On December 18, 2020, the Office of the Comptroller of the Current (OCC), Federal Reserve Board (FRB), and Federal Deposit Insurance Corporation (FDIC) announced an interagency notice of proposed rulemaking that would require supervised banking organizations to provide notification of significant computer security incidents to their primary federal regulator. Under the proposed rule, for incidents that could result in a banking organization’s inability to deliver services to a material portion of its customer base, jeopardize the viability of key operations of a banking organization, or impact the stability of the financial sector, the banking organization must notify its primary federal regulator no later than 36 hours after determining an incident has occurred. Additionally, service providers to banking organizations would be required to notify at least two individuals at affected banking organization customers immediately after the bank service provider experiences a computer-security incident that it believes in good faith could disrupt, degrade, or impair services provided for four or more hours.
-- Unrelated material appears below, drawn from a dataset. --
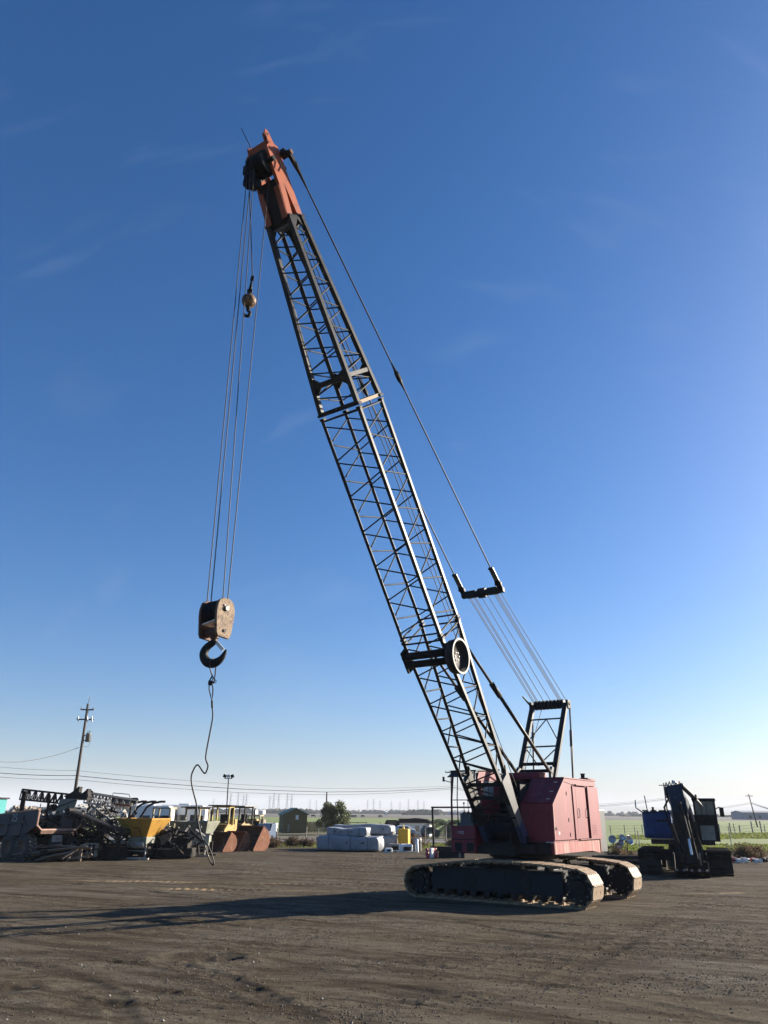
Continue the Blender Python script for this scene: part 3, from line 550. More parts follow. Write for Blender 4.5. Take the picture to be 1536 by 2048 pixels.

By requiring notice of these computer security incidents, the proposed rule broadens the type of reportable events that banking organizations and their service providers are required to report to federal agencies. The agencies stated that, “current reporting requirements related to cyber incidents are neither designed nor intended to provide timely information to regulators regarding such incidents.” Specifically, the agencies noted that the filing of Suspicious Activity Reports under the Bank Secrecy Act do not provide the agencies with sufficiently timely information about every notification incident, and notices under the Gramm-Leach-Bliley Act focus on incidents that result in the compromise of sensitive customer information and do not include the reporting of incidents that disrupt operations.
Comments on the proposal must be received within 90 days of publication in the Federal Register.